Real gross domestic product (GDP) increased at an annual rate of 3.0 percent in the third quarter of
2017, according to the "advance" estimate released by the Bureau of Economic Analysis. In the
second quarter, real GDP increased 3.1 percent.

According to the BEA, the 3rd-quarter increase reflects positive contributions from personal consumption expenditures (PCE), private inventory investment, nonresidential fixed investment, exports, and federal government spending. Negative contributions came from residential fixed investment, and state and local government spending. Imports, which subtract from GDP decreased.

Personal Income Decelerates

Current-dollar personal income increased $113.7 billion in the third quarter, compared with an increase of $119.1 billion in the second. The deceleration in personal income primarily reflected decelerations in personal dividend income, in rental income, and in wages and salaries that were offset by an acceleration in government social benefits, a smaller decrease in personal interest income, an acceleration in nonfarm proprietors’ income, and a smaller decrease in farm proprietors’ income.

Disposable personal income increased $73.6 billion, or 2.1 percent, in the third quarter, compared with an increase of $125.1 billion, or 3.6 percent, in the second. Real disposable personal income increased 0.6 percent, compared with an increase of 3.3 percent.

Savings Rate Decreases

Personal saving was $494.8 billion in the third quarter, compared with $545.6 billion in the second.

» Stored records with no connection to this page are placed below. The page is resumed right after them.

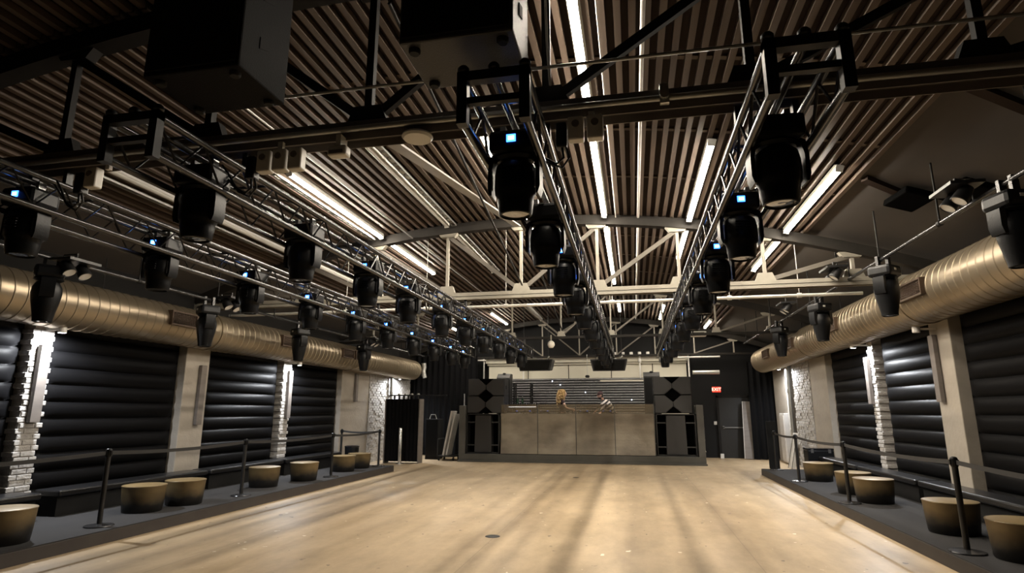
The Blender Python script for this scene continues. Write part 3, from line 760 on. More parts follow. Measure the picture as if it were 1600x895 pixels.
MB().bbox(-.075,.075,-.045,.045,-.06,.02,.015).build('body', M['white_plastic'], t); MB().bbox(-.055,.055,-.05,-.04,-.05,-.02,.003).build('front_slot', M['strip_panel'], t)
MB().box(-.02,.02,-.02,.08,.02,.115).build('bracket', M['white_plastic'], t)
t = tag(MB().box(-.03,.03,-.02,.02,0,.14).tube([(0,-.05,.05),(0,.05,.05)],.03,10).build('pipe_clamp', M['conduit']), 'grey pipe clamp on the conduit right of centre', 'pipe clamp'); t.location = (.29,3.72,3.62)
# dark things on the plain ceiling at right
for x,y,sx,lab in ((3.58,8.05,.19,'dark square pad on the right ceiling, nearer the slats'),(3.97,7.55,.19,'larger dark square pad on right ceiling beside spotlight')):
    z = arc(x)-.02; s = math.atan(-.054*(x-CX))
    o = MB().bbox(-sx,sx,-.27,.27,.06,.15,.02).build('ceiling_pad', M['recess']); o.location = (x,y,z); o.rotation_euler = (0,-s,.12); tag(o, lab, 'ceiling pad', 'dark pads on the plain ceiling')
for x0,y0,x1,y1,lab in ((3.02,5.50,3.7,5.80,'black slot bar on the plain ceiling nearest the camera'),(3.02,7.80,3.6,8.1,'black slot bar on the plain ceiling past the square pads')):
    tag(MB().bar((x0,y0,arc(x0)+.155),(x1,y1,arc(x1)+.155),.10,.06).build('slot_bar', M['deck']), lab, 'slot bar', 'black slot bars on the plain ceiling')

# ------------------------------------------------------------------ platforms, benches, stools, stanchions
PZ = .16
def platform(x0, x1, y0, y1, face, label):
    t = thing('carpeted_platform', (0,0,0), label, 'platform', 'carpeted side platforms')
    MB().bbox(x0,x1,y0,y1,0,PZ-.012,.006).build('riser', M['nosing'], t)
    MB().bbox(x0+.004,x1-.004,y0,y1-.004,PZ-.012,PZ,.005).build('carpet_top', M['carpet'], t)
    return t
platform(XL+.22, -6.5, -2, 15.75, 1, 'low charcoal carpeted platform along the left wall')
platform(3.17, XR-.22, -2, 16.75, -1, 'low charcoal carpeted platform along the right wall')
BZ = .52
def bench(side, y0, y1, label):
    s = 1 if side == 'L' else -1; xw = XL+.225 if side == 'L' else XR-.225; dep = .44 if side == 'L' else .36
    t = thing('bench', (xw,y0,PZ), label, 'bench', 'black leather benches on the platforms'); Lh = y1-y0
    xa, xb2 = sorted((0, s*dep))
    MB().bbox(xa,xb2,0,Lh,BZ-PZ-.09,BZ-PZ,.025).build('seat_pad', M['leather'], t)
    xa, xb2 = sorted((s*.02, s*(dep-.06)))
    MB().box(xa,xb2,.03,Lh-.03,0,BZ-PZ-.09).build('base', M['matte'], t)
    return t
for y0,y1,l in ((3.0,6.95,'black leather bench nearest the camera on the left platform'),(7.2,10.2,'black leather bench behind two stools beside the nearest lit pier'),(10.28,12.7,'black leather bench below the second lit brick pier, left'),(12.8,15.5,'black leather bench at the far end of left platform')):
    bench('L', y0, y1, l)
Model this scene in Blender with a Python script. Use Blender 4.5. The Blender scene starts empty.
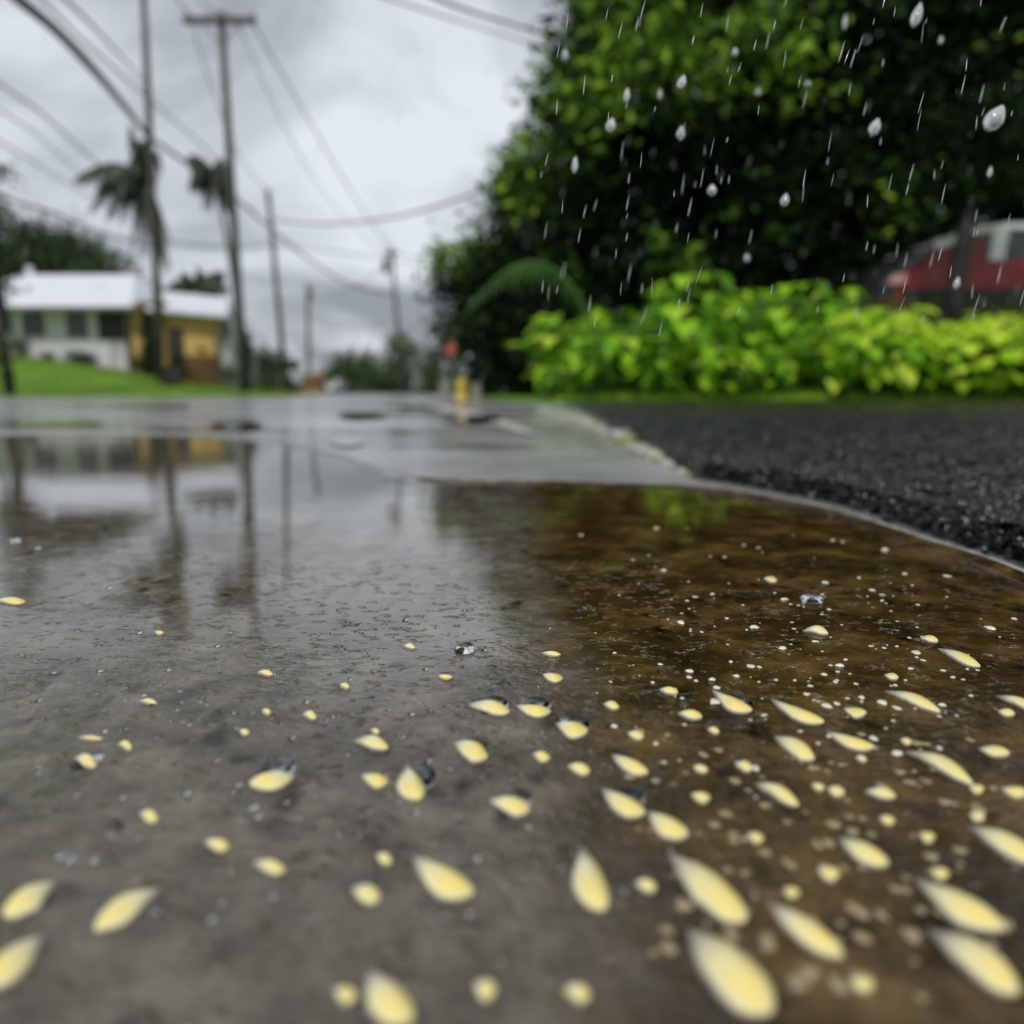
import bpy, math, random
import numpy as np
from mathutils import Vector, Matrix, noise

random.seed(7)
rng = np.random.default_rng(11)
R = math.radians
SC = bpy.context.scene
COL = SC.collection

# ------------------------------------------------------------------ camera maths
CH = 0.12                       # camera height, m
LENS = 28.0
F = LENS / 36.0 * 1024
HOR = 392.0
PITCH = math.atan((512 - HOR) / F)
cp, sp_ = math.cos(PITCH), math.sin(PITCH)
CAM = np.array([0, 0, CH])

def ray(px, py):
    r, u = px - 512.0, 512.0 - py
    # forward (0,cp,-sp)  up (0,sp,cp)
    return np.array([r, F * cp + u * sp_, -F * sp_ + u * cp])

def G(px, py, z=0.0):
    """photo point -> point on the level plane z"""
    d = ray(px, py)
    t = (z - CH) / d[2]
    return CAM + d * t

def P(px, py, Y):
    """photo point -> point at distance Y"""
    d = ray(px, py)
    return CAM + d * (Y / d[1])

# ------------------------------------------------------------------ tagging
def tag(o, label=None, cat=None, group=None, kind=None):
    if label: o['label'] = label
    if cat: o['category'] = cat
    if group: o['group'] = group
    if kind: o['kind'] = kind
    return o

def thing(name, label, cat, loc=(0, 0, 0), group=None, rz=0):
    o = bpy.data.objects.new(name, None)
    COL.objects.link(o)
    o.location = loc
    o.rotation_euler = (0, 0, rz)
    o.empty_display_size = 0.1
    return tag(o, label, cat, group)

def copy_tree(o, parent=None):
    c = o.copy()
    COL.objects.link(c)
    if parent: c.parent = parent
    for ch in [x for x in list(bpy.data.objects) if x.parent == o]:
        copy_tree(ch, c)
    return c

# ------------------------------------------------------------------ mesh builder (numpy friendly)
class MB:
    def __init__(s):
        s.v = []; s.f = []; s.n = 0; s.var = []
    def add(s, verts, faces, var=0.5):
        verts = np.asarray(verts, float)
        s.v.append(verts)
        b = s.n
        s.f += [tuple(int(i) + b for i in f) for f in faces]
        s.n += len(verts)
        if np.isscalar(var): var = np.full(len(verts), var)
        s.var.append(np.asarray(var, float))
        return s
    def box(s, c, d, rz=0, var=0.5, taper=1.0):
        x, y, z = [k / 2 for k in d]
        t = taper
        p = [(-x, -y, -z), (x, -y, -z), (x, y, -z), (-x, y, -z), (-x * t, -y * t, z), (x * t, -y * t, z), (x * t, y * t, z), (-x * t, y * t, z)]
        cr, sr = math.cos(rz), math.sin(rz)
        p = [(a * cr - b * sr + c[0], a * sr + b * cr + c[1], k + c[2]) for a, b, k in p]
        return s.add(p, [(0, 3, 2, 1), (4, 5, 6, 7), (0, 1, 5, 4), (1, 2, 6, 5), (2, 3, 7, 6), (3, 0, 4, 7)], var)
    def b2(s, lo, hi, var=0.5):
        return s.box([(lo[i] + hi[i]) / 2 for i in range(3)], [abs(hi[i] - lo[i]) for i in range(3)], 0, var)
    def tube(s, pts, rad, seg=8, var=0.5, cap=True):
        pts = [Vector(p) for p in pts]
        if not hasattr(rad, '__len__'): rad = [rad] * len(pts)
        V = []; Fc = []
        for i, p in enumerate(pts):
            t = (pts[min(i + 1, len(pts) - 1)] - pts[max(i - 1, 0)]).normalized()
            a = Vector((1, 0, 0)) if abs(t.x) < 0.8 else Vector((0, 1, 0))
            u = t.cross(a).normalized(); w = t.cross(u)
            for k in range(seg):
                an = 2 * math.pi * k / seg
                V.append(tuple(p + (u * math.cos(an) + w * math.sin(an)) * rad[i]))
        for i in range(len(pts) - 1):
            for k in range(seg):
                k2 = (k + 1) % seg
                Fc.append((i * seg + k, i * seg + k2, (i + 1) * seg + k2, (i + 1) * seg + k))
        if cap:
            Fc.append(tuple(range(seg))[::-1])
            Fc.append(tuple((len(pts) - 1) * seg + k for k in range(seg)))
        return s.add(V, Fc, var)
    def prism(s, poly, y0, y1, var=0.5):
        """poly in (x,z), extruded along y"""
        n = len(poly)
        V = [(x, y0, z) for x, z in poly] + [(x, y1, z) for x, z in poly]
        Fc = [tuple(range(n)), tuple(range(2 * n - 1, n - 1, -1))]
        Fc += [(i, i + n, (i + 1) % n + n, (i + 1) % n) for i in range(n)]
        return s.add(V, Fc, var)
    def build(s, name, m, parent=None, smooth=False, world=False):
        me = bpy.data.meshes.new(name)
        v = np.concatenate(s.v) if s.v else np.zeros((0, 3))
        me.from_pydata(v.tolist(), [], s.f)
        a = me.attributes.new('var', 'FLOAT', 'POINT')
        a.data.foreach_set('value', np.concatenate(s.var).astype(np.float32))
        if smooth:
            me.polygons.foreach_set('use_smooth', [True] * len(me.polygons))
        me.materials.append(m)
        me.update()
        o = bpy.data.objects.new(name, me)
        COL.objects.link(o)
        if parent:
            o.parent = parent
            if world: o.location = -Vector(parent.location)
        return o

def rebase(o):
    """move a mesh's origin to the bottom centre of its points"""
    me = o.data
    co = np.empty(len(me.vertices) * 3, np.float32); me.vertices.foreach_get('co', co)
    co = co.reshape(-1, 3)
    c = (co.min(0) + co.max(0)) / 2; c[2] = co[:, 2].min()
    co -= c
    me.vertices.foreach_set('co', co.ravel()); me.update()
    o.location = Vector(c.tolist())
    return o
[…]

The personal saving rate -- personal saving as a percentage of disposable personal income -- was 3.4 percent in the third quarter, compared with 3.8 percent in the second.

Contribution Breakdown

  • PCE Goods: 0.92
  • PCE Services 0.70
  • Fixed Investment: 0.25
  • Change in Private Inventories 0.73
  • Net Exports: 0.28
  • Net Imports: 0.12
  • Federal Consumption: -0.02
  • State and Local Consumption: -0.09

Bottom Line

Once again, the GDPNow final estimate of 2.5% was far closer to the mark than the FRBNY Nowcast estimate of 1.46 last Friday. The final Nowcast, will be available later this morning.

There are two more revisions coming up. Right now, I expect those revisions will be negative.

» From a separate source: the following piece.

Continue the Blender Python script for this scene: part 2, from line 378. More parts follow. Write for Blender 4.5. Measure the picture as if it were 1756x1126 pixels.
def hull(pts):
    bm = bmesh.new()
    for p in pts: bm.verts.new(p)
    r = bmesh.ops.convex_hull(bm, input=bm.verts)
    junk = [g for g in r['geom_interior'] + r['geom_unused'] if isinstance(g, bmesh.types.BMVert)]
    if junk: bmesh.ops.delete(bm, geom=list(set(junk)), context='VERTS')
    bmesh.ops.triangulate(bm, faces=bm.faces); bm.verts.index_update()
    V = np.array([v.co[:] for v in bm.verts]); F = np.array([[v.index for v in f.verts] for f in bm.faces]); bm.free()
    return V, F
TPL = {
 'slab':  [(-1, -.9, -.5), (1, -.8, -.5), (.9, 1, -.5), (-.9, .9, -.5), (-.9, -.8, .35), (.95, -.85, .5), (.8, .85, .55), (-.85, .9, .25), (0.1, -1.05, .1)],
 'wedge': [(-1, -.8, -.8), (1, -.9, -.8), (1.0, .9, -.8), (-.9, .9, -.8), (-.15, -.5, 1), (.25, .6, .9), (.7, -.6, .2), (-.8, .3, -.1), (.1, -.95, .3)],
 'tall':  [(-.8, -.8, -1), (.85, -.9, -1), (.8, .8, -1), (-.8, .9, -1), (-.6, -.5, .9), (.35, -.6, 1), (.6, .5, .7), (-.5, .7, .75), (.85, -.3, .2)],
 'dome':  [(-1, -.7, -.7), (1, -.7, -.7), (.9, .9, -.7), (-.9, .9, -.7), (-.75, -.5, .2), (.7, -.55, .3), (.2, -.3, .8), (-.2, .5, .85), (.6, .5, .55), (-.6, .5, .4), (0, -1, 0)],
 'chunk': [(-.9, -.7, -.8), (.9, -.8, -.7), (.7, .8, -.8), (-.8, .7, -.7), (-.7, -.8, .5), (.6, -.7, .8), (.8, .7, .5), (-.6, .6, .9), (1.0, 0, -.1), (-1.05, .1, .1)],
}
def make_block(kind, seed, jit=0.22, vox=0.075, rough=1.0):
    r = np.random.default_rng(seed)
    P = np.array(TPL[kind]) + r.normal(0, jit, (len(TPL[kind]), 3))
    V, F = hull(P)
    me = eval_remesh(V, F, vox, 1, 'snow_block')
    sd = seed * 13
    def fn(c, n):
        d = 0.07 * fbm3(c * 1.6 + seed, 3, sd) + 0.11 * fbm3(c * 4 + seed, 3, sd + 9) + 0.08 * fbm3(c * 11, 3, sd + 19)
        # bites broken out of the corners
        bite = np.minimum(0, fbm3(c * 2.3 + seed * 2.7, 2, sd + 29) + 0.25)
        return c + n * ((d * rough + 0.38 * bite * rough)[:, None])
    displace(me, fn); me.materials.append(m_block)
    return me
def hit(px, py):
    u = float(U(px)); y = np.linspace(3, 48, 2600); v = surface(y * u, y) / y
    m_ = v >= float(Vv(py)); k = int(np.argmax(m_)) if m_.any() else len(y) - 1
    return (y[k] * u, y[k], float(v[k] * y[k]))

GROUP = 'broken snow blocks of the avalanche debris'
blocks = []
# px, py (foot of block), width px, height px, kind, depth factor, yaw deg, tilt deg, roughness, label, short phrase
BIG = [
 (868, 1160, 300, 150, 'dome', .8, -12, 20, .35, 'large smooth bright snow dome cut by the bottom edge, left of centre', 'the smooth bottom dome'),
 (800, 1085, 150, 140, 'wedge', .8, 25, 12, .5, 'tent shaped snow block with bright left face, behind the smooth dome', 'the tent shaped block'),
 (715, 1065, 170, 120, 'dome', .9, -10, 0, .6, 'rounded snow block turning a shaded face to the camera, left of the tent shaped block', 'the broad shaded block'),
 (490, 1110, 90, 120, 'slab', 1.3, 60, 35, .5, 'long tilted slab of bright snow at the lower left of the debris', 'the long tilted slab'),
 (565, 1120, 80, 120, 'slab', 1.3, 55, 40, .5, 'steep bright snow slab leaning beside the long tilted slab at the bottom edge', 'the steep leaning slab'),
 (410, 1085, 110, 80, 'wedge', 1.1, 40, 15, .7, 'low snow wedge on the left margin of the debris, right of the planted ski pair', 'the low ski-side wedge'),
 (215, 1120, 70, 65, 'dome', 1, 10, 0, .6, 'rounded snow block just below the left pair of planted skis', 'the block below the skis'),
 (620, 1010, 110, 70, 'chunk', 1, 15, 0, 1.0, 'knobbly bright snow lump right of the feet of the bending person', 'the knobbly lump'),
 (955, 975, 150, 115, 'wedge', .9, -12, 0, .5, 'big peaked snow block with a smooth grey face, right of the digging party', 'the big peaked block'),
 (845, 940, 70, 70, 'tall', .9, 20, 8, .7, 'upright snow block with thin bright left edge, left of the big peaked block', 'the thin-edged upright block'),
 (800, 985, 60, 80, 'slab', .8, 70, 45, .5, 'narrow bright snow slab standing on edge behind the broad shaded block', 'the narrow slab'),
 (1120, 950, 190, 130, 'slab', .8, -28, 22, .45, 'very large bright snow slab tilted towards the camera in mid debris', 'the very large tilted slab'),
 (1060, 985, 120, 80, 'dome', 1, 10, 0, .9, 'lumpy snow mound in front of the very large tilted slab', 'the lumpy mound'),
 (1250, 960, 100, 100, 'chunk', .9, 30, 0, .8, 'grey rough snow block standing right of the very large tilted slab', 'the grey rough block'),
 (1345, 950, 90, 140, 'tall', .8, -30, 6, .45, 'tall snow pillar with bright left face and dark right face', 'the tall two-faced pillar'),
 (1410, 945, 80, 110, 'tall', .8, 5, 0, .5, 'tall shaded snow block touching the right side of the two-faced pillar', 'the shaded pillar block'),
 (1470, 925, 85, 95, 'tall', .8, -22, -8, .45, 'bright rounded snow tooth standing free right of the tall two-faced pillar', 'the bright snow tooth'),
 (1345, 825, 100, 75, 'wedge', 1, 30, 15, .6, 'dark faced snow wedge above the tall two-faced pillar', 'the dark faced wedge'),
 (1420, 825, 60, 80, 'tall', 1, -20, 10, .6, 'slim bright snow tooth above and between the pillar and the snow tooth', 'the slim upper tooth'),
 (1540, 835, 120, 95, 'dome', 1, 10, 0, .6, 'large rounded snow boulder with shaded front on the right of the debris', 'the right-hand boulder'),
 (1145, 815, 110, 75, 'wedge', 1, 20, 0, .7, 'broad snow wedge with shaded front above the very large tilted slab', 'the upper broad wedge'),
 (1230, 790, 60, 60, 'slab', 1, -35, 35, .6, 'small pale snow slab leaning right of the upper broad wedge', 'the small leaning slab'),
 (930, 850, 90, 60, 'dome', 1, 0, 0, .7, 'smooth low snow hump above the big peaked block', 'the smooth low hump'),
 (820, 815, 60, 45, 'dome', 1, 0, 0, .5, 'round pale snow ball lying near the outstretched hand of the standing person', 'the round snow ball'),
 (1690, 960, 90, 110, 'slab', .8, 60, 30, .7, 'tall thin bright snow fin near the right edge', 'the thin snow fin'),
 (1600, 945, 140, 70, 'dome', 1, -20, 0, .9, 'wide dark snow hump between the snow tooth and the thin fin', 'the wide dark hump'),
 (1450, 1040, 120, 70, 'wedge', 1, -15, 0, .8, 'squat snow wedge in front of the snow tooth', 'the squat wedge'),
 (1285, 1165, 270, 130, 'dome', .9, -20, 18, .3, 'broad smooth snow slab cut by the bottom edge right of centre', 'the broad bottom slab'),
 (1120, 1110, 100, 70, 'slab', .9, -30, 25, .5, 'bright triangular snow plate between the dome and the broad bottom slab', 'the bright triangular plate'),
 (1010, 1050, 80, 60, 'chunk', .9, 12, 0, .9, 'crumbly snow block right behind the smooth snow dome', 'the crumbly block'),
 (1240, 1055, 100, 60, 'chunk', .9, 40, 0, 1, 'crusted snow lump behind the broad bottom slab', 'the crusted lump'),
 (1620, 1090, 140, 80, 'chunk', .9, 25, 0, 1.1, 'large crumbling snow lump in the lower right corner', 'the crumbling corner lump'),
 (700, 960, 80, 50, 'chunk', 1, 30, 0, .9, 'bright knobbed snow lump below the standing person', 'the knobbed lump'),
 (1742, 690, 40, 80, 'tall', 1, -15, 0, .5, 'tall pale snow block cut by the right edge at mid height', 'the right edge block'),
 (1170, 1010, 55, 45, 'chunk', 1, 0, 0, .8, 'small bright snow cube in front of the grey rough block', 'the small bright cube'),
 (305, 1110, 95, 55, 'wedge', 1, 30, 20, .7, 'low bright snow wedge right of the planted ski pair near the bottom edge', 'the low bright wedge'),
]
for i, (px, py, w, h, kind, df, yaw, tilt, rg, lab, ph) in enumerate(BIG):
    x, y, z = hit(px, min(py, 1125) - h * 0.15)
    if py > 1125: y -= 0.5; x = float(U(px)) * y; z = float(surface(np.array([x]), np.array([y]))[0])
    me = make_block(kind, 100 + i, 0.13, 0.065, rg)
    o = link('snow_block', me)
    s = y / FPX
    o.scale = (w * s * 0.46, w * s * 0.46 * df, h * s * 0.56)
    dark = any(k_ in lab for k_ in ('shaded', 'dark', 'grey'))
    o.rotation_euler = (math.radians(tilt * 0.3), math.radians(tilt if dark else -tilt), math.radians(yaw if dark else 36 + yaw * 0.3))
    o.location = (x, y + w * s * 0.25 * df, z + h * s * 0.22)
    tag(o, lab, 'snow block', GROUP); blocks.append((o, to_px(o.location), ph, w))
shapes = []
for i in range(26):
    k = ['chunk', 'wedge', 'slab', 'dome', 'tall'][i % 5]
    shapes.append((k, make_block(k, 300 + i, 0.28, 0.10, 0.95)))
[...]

This report was good as one might have expected. However, the good news comes at the expense of savings. A declining rate of savings was to be expected due to hurricanes. Inventories also boosted GDP.

Mike "Mish" Shedlock

No. 1-10

Hey Robin and Blacklisted. Personally, I have done very well thank you, being almost fully invested for the last 8 years, while the prophets of doom continue to say the "end is near". If you want to continue with the "chicken little" routine, that's fine with me. Barring a black swan event, there isn't any "implosion" coming. Have you guys been all cash for long?


The global economy always implodes from the periphery to the core ($US). Those that think the rest of the world is dragging the US economy along have it backwards, and I will bet those same people are the ones that have missed the 80+% rise in stocks over the last 5 yrs, and constantly get stopped out of their shorts. It is the rest of the world's politicians that are more desperate to raise taxes, and it is the rest of the world that will implode first as the dollar and rates rise, due to the mountains of dollar-based debts they hold. When I do the math, investment capital is an order of magnitude more than trade, QE's, and stock buy backs, but I'm willing to bet the majority, which always must be wrong, will continue to the think linearly and from a US-centric perspective. As countries, RE, and bonds implode, where else is global capital going to park?


I would expect the global economy to be "doing nicely" with $15 trillion of stimulus since 2009. The problems start when the central banks remove $1 trillion of stimulus next year with grossly inflated asset price values. We are in the Ponzi phase of the Minsky Cycle! Most business cycles last eight to nine years. As they say in your neck of the woods; do the math!


The world economy is growing nicely, and is actually dragging the US economy along for the ride. The US will continue to do well as long as the rest of the world keeps growing, and as long as Trump doesn't start a trade war.


Thanks for not posting me Mish, my guess was more wishful thinking than anything else. I think the stock market is having a bigger impact than what we or at least I thought initially beyond the 1% or even 10 so many retirement accounts loaded up with equity investments have increased to the point where many feel safe to dip into savings to sustain their lifestyle at the present time.